One of the biggest challenges for women today, in my view, is to build a bridge between the advocates of globalization and their opponents. Women have the power and motivation to change the negative way many local politicians view international commerce. We can do this with sophisticated modeling, sound economic data and, above all, compelling success stories.
The "phone ladies" of Bangladesh, for example, make up one such success story. According to John Micklewaite and Adrian Wooldridge in their book, A Future Perfect, business in Bangladesh has spawned a new breed of entrepreneur: phone ladies who rent out time on their mobile phones. Using loans made available through the Grameen Bank, a private firm that specializes in microlending, women entrepreneurs in Bangladesh are now using mobile phone technology to assist farmers with rice and vegetable prices and to eliminate unscrupulous middlemen.
For millennia, women have handed wisdom and ritual down from one generation to the next. Originally, this occurred around an earthen fire. In the last century, this took place around the kitchen table. Today, women are sharing their experiences via the Internet.
Thanks to this surge in information technologies, words like "interface" and "interconnect" have worked their way into today's lexicon. But interfacing and interconnecting might also describe what women have been doing for centuries.
Women have traditionally been consensus builders, seeking resolution rather than dissolution. We have often bridged the gap between wrong and right, war and peace, poverty and prosperity. And because we have served as an interface and interconnect for most economic and social issues, we have played an instrumental role in bringing about effective, balanced public policies.
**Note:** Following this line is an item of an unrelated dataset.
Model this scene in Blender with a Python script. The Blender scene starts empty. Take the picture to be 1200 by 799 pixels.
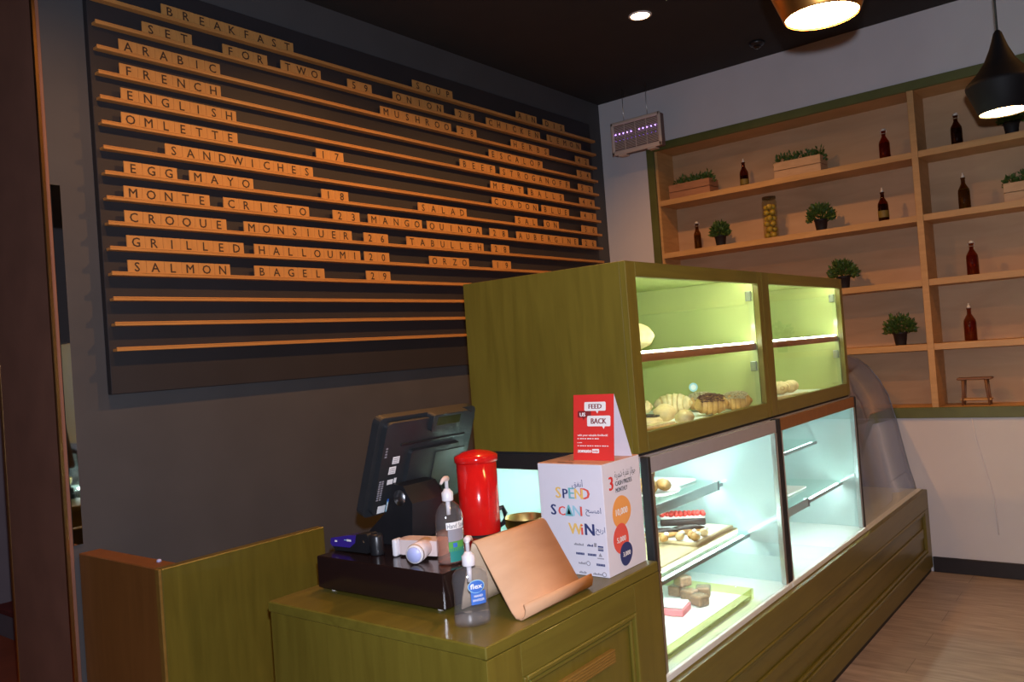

President Lyndon B. Johnson once remarked, "To conclude that women are unfitted to the task of our historic society seems to me the equivalent of closing male eyes to female facts."
More than 35 years after President Johnson uttered those remarks, the facts speak for themselves. No policymakers today can afford to close their eyes to the increasingly influential role that women play in today's society.
As international delegates made clear at CIPE's conference in mid-June, the question today is no longer one of whether women will have a seat at the table. In board rooms, chat rooms, courts of law, and government assemblies around the world, women will be at the table. And we will continue to turn the tables until women are recognized as the world's most formidable, most beneficial emerging economic force.